Book Review: Carolyn Keene's "The Secret of the Old Clock" (1930)

by Senn2 2022. 1. 24.
SMALL

http://www.nancydrewsleuth.com/mysterystories110.html.

Carolyn Keene's novel The Secret of the Old Clock is the first book of the Nancy Drew series, introducing a girl of sixteen, Nancy Drew, who untangles various mysteries.

 

This didactical novel clearly divides the bad and good characters - and the good characters are always triumphant. Furthermore, the novel has a typical characteristic found in almost all children's literature: the parents or grown-ups don't get in Nancy's way, her mother being dead and her father busy.

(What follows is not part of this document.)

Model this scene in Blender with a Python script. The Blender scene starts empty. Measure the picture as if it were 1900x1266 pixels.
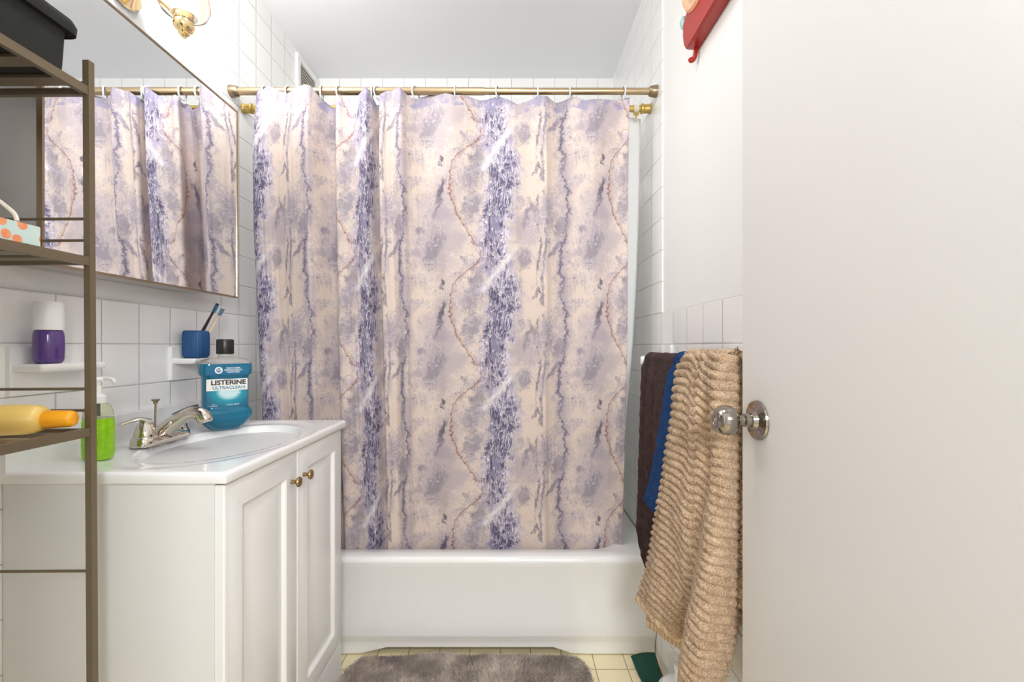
import bpy, bmesh, math, random
import numpy as np
from mathutils import Vector, Matrix, noise as mnoise
random.seed(7); rng = np.random.default_rng(7)
PI = math.pi
S = bpy.context.scene
COL = S.collection

# ------------------------------------------------------------------ camera
F, CX, CY, CZ = 844.0, 952.0, 643.0, 1.085      # measured focal length (px), vanishing point, eye height
cam = bpy.data.cameras.new('camera'); camo = bpy.data.objects.new('camera', cam); COL.objects.link(camo)
cam.sensor_width = 36.0; cam.lens = F / 1900 * 36.0
cam.shift_x = -(CX - 950) / 1900; cam.shift_y = (CY - 633) / 1900
cam.clip_start = 0.02
camo.location = (0, 0, CZ); camo.rotation_euler = (PI / 2, 0, 0)
S.camera = camo

# ------------------------------------------------------------------ view, world, lights
S.view_settings.view_transform = 'Standard'
try: S.view_settings.look = 'None'
except Exception: pass
S.view_settings.gamma = 1.0; S.view_settings.use_curve_mapping = False
S.view_settings.exposure = 0.22
W = bpy.data.worlds.new('world'); S.world = W; W.use_nodes = True
W.node_tree.nodes['Background'].inputs[0].default_value = (0.98, 0.985, 1.0, 1)
W.node_tree.nodes['Background'].inputs[1].default_value = 1.0
S.cycles.max_bounces = 12; S.cycles.diffuse_bounces = 8; S.cycles.glossy_bounces = 6; S.cycles.transmission_bounces = 8
S.cycles.use_denoising = True
S.cycles.caustics_refractive = False; S.cycles.caustics_reflective = False
S.cycles.sample_clamp_indirect = 8.0

def area(name, loc, rot, sx, sy, power, color):
    l = bpy.data.lights.new(name, 'AREA'); l.shape = 'RECTANGLE'; l.size = sx; l.size_y = sy
    l.energy = power; l.color = color
    o = bpy.data.objects.new(name, l); o.location = loc; o.rotation_euler = rot; COL.objects.link(o); return o
HALL_P, LAMP_P, CEIL_P = 27.0, 8.0, 4.0
area('hall_fill_light', (0.26, -0.85, 1.60), (math.radians(82), 0, math.radians(8)), 0.5, 0.5, HALL_P, (0.97, 0.985, 1.0))  # added fill behind the camera, aimed in through the doorway; no ceiling fixture
area('bathroom_fill_light', (-0.15, 0.80, 2.40), (0, 0, 0), 0.34, 0.34, CEIL_P, (0.98, 0.99, 1.0))  # unseen overhead fill, added to brighten walls and counter

# ------------------------------------------------------------------ helpers
def link(o): COL.objects.link(o); return o
def tag(o, label=None, cat=None, group=None, kind=None):
    if label: o['label'] = label
    if cat: o['category'] = cat
    if group: o['group'] = group
    if kind: o['kind'] = kind
    return o
def thing(name, loc, label, cat, group=None, rotz=0):
    o = bpy.data.objects.new(name, None); link(o); o.location = loc; o.rotation_euler = (0, 0, rotz)
    o.empty_display_size = 0.02
    return tag(o, label, cat, group)
def wloc(o):
    v = Vector((0, 0, 0))
    while o is not None:
        v += Vector(o.location); o = o.parent
    return v
def finish(name, me, mats, parent=None, local=False, smooth=False, auto=None, origin=None):
    """link mesh data; coordinates are world metres unless local"""
    o = bpy.data.objects.new(name, me)
    if not isinstance(mats, (list, tuple)): mats = [mats]
    for m in mats: me.materials.append(m)
    if parent is not None:
        if not local:
            me.transform(Matrix.Translation(-wloc(parent)))
        o.parent = parent
    elif origin is not None:
        me.transform(Matrix.Translation(-Vector(origin))); o.location = origin
    link(o)
    if smooth:
        me.polygons.foreach_set('use_smooth', [True] * len(me.polygons))
        if auto is not None:
            try: me.set_sharp_from_angle(angle=math.radians(auto))
            except Exception: pass
    return o
def obj(name, bm, mats, parent=None, local=False, smooth=True, auto=35, origin=None, bevel=0.0, seg=2):
    if bevel > 0:
        es = [e for e in bm.edges if len(e.link_faces) == 2 and e.calc_face_angle(0) > 0.5]
        bmesh.ops.bevel(bm, geom=es, offset=bevel, segments=seg, affect='EDGES', profile=0.6, clamp_overlap=True)
    bmesh.ops.recalc_face_normals(bm, faces=bm.faces)
    me = bpy.data.meshes.new(name); bm.to_mesh(me); bm.free()
    return finish(name, me, mats, parent, local, smooth, auto, origin)
def box(bm, x0, x1, y0, y1, z0, z1, mi=0):
    v = [bm.verts.new(p) for p in ((x0,y0,z0),(x1,y0,z0),(x1,y1,z0),(x0,y1,z0),(x0,y0,z1),(x1,y0,z1),(x1,y1,z1),(x0,y1,z1))]
    for f in ((0,3,2,1),(4,5,6,7),(0,1,5,4),(1,2,6,5),(2,3,7,6),(3,0,4,7)):
        bm.faces.new([v[i] for i in f]).material_index = mi
    return v
def B(*a, mi=0):
    bm = bmesh.new(); box(bm, *a, mi=mi); return bm
def loft(bm, loops, cap0=True, cap1=True, closed=True, mi=0):
    rows = [[bm.verts.new(p) for p in L] for L in loops]
    n = len(rows[0])
    for a, b in zip(rows[:-1], rows[1:]):
        for i in range(n if closed else n - 1):
            j = (i + 1) % n
            try: bm.faces.new((a[i], a[j], b[j], b[i])).material_index = mi
            except ValueError: pass
    if cap0: bm.faces.new(list(reversed(rows[0]))).material_index = mi
    if cap1: bm.faces.new(rows[-1]).material_index = mi
    return rows
def frame_of(t):
    t = Vector(t).normalized(); up = Vector((0, 0, 1)) if abs(t.z) < 0.95 else Vector((1, 0, 0))
    a = t.cross(up).normalized(); b = a.cross(t).normalized(); return a, b
def tube(bm, pts, r, n=14, closed=False, mi=0, cap=True):
    pts = [Vector(p) for p in pts]; m = len(pts)
    rs = r if isinstance(r, (list, tuple)) else [r] * m
    loops = []; pa = None
    for i, p in enumerate(pts):
        if closed: t = pts[(i + 1) % m] - pts[i - 1]
        else: t = pts[min(i + 1, m - 1)] - pts[max(i - 1, 0)]
        t.normalize()
        if pa is None: a, b = frame_of(t)
        else:
            a = (pa - t * pa.dot(t)).normalized(); b = a.cross(t).normalized()
        pa = a
        q = rs[i]; qa, qb = q if isinstance(q, (list, tuple)) else (q, q)
        loops.append([p + a * (qa * math.cos(2*PI*k/n)) + b * (qb * math.sin(2*PI*k/n)) for k in range(n)])
    if closed:
        rows = [[bm.verts.new(v) for v in L] for L in loops]
        for i in range(m):
            A, Bq = rows[i], rows[(i + 1) % m]
            for k in range(n):
                bm.faces.new((A[k], A[(k+1) % n], Bq[(k+1) % n], Bq[k])).material_index = mi
    else: loft(bm, loops, cap, cap, mi=mi)
def smooth_path(pts, k=8):
    """Catmull-Rom through control tuples (any dimension)"""
    P = [np.array(p, float) for p in pts]; P = [2*P[0]-P[1]] + P + [2*P[-1]-P[-2]]; out = []
    for i in range(1, len(P) - 2):
        for j in range(k):
            t = j / k; a, b, c, d = P[i-1], P[i], P[i+1], P[i+2]
            out.append(0.5*((2*b)+(-a+c)*t+(2*a-5*b+4*c-d)*t*t+(-a+3*b-3*c+d)*t**3))
    out.append(P[-2]); return out
def lathe(bm, prof, c, axis=(0, 0, 1), n=32, mi=0, cap=True, sx=1.0, sy=1.0):
    """prof: list of (radius, height along axis)"""
    ax = Vector(axis).normalized(); c = Vector(c)
    if abs(ax.z) > 0.99: a, b = Vector((1, 0, 0)), Vector((0, 1, 0))
    else: a, b = frame_of(ax)
    loops = [[c + ax*h + a*(max(r, 1e-5)*sx*math.cos(2*PI*k/n)) + b*(max(r, 1e-5)*sy*math.sin(2*PI*k/n)) for k in range(n)] for r, h in prof]
    loft(bm, loops, cap, cap, mi=mi)
def rrect(w, d, r, n=6, cx=0, cy=0, z=0):
    """rounded rectangle loop in XY"""
    r = min(r, w/2 - 1e-5, d/2 - 1e-5); out = []
    for qx, qy, a0 in ((1, 1, 0), (-1, 1, 90), (-1, -1, 180), (1, -1, 270)):
        for k in range(n + 1):
            a = math.radians(a0 + 90 * k / n)
            out.append(Vector((cx + qx*(w/2 - r) + r*math.cos(a), cy + qy*(d/2 - r) + r*math.sin(a), z)))
    return out
def grid_mesh(name, V, uv=None, close=False):
    """V: array (n,m,3) -> mesh of quads"""
    n, m, _ = V.shape
    idx = np.arange(n*m).reshape(n, m)
    f = np.stack([idx[:-1, :-1], idx[:-1, 1:], idx[1:, 1:], idx[1:, :-1]], -1).reshape(-1, 4)
    me = bpy.data.meshes.new(name)
    me.from_pydata(V.reshape(-1, 3).tolist(), [], f.tolist())
    if uv is not None:
        lay = me.uv_layers.new(name='UVMap')
        co = uv.reshape(-1, 2)[f.reshape(-1)]
        lay.data.foreach_set('uv', co.astype(np.float32).ravel())
    return me
def vnoise(x, y, seed=0):
    """cheap smooth value noise on arrays"""
    r = np.random.default_rng(seed); T = r.random((64, 64))
    xi = np.floor(x).astype(int); yi = np.floor(y).astype(int); fx = x - xi; fy = y - yi
    fx = fx*fx*(3-2*fx); fy = fy*fy*(3-2*fy)
    g = lambda a, b: T[a % 64, b % 64]
    return (g(xi, yi)*(1-fx)*(1-fy) + g(xi+1, yi)*fx*(1-fy) + g(xi, yi+1)*(1-fx)*fy + g(xi+1, yi+1)*fx*fy) * 2 - 1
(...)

Nancy is given agency, and so are the readers reading the novel.

 

Nancy is portrayed to be a "perfect" girl for young girl readers of that time, constructed to become their role model and heroine: she is pretty, kind, shrewd, and brave. She is also independent: Nancy driving a car is highlighted in almost every chapter and she actively gets clues to solve cases. But Nancy is also her father's "good" daughter. She does get some help from her father and police officers throughout the series. She is attractive, slender, and has blond hair and blue eyes - a "perfect" girl also for the adults, maybe even more perfect in the male gaze.

 

Nancy is clearly the modern girl, but is she relatable to all girl readers? Being a girl from the white upper/middle class, Nancy wears fashionable clothes and drives in her blue convertible (Barbie got her first car in 1962, which is 30 years after Nancy Drew's first novel!); she has enough time and money to spare, helping people in need. She enjoys her freedom and knows her place, willing to help people who seem to be less off than her. In fact, her privilege makes her character shine. Nancy and the Topham sisters are even juxtaposed to show that Nancy is clearly a distinguished person - but perhaps all this is shaped through her upper/middle-class burden.